Stalag 17


A comedy about a prisoner of war camp in Germany? With Nazis we can laugh at? Is this possible? Well, since nothing was impossible for director Billy Wilder, he (and co-writer Edwin Blum) took this stage play (by Donald Bevin and Edmund Trzcinski) and adapted it with comic brilliance for the screen. William Holden plays Sefton, one of the screen’s best love-to-hate-‘um/hate-to-love-‘um characters. Why does the audience feel this way about him? Well, Sefton is a curmudgeon and crook. He makes friends with the Nazis in order to get special perks. He has a foot locker filled with contra-band items that the other men would kill for. He basically is a guy who uses his time in the Army and in the prison to hone his schmoozing skills to get what he wants or needs. But, he’s funny. He’s like the class clown that you find yourself laughing with even though you think he’s distasteful and inappropriate. I like Holden and have seen most of his films. This is, in my opinion, the role Holden was born to play.

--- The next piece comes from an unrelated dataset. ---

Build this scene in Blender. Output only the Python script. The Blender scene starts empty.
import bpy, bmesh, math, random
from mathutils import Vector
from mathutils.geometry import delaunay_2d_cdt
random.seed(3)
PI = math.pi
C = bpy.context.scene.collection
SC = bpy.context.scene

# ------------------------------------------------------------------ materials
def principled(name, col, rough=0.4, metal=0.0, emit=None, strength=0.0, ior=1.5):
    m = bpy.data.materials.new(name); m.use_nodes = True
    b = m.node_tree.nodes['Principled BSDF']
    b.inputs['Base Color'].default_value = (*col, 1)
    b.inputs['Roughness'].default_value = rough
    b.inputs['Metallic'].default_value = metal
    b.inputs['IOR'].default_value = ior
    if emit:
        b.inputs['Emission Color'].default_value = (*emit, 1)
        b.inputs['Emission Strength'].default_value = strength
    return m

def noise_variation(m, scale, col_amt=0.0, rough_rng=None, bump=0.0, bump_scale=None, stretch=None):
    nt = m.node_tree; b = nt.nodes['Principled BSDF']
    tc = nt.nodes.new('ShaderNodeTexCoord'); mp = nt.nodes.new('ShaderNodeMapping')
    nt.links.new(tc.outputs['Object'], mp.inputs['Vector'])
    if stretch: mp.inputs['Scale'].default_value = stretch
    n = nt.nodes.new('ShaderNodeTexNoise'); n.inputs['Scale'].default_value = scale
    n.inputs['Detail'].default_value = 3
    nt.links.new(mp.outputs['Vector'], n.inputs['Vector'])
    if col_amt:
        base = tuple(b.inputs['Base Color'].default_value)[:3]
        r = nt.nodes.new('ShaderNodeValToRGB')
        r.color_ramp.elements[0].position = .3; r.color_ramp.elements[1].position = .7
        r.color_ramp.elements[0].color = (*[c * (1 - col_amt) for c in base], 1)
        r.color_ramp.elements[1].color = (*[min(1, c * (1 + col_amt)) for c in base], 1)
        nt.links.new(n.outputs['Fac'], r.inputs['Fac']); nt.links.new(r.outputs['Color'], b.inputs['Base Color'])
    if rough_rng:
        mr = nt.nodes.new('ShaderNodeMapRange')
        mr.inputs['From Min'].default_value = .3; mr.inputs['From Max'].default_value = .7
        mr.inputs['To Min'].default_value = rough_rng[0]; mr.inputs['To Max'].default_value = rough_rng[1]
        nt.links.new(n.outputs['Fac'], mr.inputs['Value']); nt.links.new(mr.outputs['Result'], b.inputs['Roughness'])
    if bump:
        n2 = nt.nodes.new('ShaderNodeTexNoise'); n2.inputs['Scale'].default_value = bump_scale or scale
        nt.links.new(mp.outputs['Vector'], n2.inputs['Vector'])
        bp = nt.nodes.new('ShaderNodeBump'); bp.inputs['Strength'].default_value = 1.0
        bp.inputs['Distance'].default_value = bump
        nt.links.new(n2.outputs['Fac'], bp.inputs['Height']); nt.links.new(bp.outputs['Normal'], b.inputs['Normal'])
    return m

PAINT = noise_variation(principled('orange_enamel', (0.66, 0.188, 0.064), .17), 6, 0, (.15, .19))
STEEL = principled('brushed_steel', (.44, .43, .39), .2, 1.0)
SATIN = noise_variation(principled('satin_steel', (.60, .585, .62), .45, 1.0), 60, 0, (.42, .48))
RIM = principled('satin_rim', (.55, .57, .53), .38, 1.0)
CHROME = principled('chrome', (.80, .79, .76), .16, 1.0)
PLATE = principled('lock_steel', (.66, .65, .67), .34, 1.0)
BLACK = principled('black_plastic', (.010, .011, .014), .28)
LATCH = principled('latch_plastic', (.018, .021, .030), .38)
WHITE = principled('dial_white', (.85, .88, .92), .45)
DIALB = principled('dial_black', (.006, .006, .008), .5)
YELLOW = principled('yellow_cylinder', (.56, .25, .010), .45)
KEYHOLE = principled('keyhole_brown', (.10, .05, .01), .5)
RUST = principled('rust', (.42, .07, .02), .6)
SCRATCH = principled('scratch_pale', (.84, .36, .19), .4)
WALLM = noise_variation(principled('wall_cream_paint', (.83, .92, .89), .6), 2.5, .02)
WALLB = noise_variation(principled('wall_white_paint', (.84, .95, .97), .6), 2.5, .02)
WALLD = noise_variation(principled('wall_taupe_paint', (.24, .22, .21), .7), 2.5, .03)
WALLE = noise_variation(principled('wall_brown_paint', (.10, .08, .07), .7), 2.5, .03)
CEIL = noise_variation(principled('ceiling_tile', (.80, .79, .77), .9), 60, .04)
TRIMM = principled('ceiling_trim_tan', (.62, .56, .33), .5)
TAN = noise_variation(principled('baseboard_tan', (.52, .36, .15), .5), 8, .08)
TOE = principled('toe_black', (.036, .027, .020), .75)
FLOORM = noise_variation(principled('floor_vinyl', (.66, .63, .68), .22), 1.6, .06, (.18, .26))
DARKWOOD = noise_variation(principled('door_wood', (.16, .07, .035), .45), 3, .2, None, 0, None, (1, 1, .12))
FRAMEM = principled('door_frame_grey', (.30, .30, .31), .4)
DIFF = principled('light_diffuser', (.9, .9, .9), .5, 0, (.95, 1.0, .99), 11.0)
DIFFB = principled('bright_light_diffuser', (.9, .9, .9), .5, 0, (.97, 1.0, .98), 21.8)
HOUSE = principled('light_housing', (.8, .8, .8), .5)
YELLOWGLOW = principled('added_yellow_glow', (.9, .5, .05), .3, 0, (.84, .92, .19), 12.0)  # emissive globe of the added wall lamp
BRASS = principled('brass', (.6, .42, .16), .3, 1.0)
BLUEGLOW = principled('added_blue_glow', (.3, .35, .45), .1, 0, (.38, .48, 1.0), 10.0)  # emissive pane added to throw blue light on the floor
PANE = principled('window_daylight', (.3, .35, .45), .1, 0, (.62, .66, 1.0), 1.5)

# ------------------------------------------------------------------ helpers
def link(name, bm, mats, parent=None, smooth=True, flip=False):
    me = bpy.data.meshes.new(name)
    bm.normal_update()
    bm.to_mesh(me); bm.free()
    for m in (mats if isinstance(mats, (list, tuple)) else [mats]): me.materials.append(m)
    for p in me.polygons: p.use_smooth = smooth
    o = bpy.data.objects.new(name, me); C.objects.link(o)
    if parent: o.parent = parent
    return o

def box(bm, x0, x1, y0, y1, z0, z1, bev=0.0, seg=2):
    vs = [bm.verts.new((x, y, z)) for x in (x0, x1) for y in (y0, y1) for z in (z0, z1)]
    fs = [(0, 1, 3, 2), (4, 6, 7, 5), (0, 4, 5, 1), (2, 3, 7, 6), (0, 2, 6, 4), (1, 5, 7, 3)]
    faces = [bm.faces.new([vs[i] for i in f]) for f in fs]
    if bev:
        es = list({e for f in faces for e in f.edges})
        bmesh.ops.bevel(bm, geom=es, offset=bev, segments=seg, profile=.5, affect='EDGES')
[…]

He becomes Sefton…you forget that you’re watching an actor and you get caught up with the shady deals and craftiness. When the other men of Sefton’s barracks believe he is the “stooge” (or snitch) who is telling the Nazis about the escape plots, we feel sorry for him even though we are not quite sure whether we believe he’s innocent. He has proven he deals with the Nazis so maybe he is the snitch…or maybe not? Wilder’s filmmaking (along with Holden’s performance) seals this film as one of the best war films of its kind—or of any kind. Look for film director Otto Preminger as Colonel von Scherbach, who steals the few scenes he is in.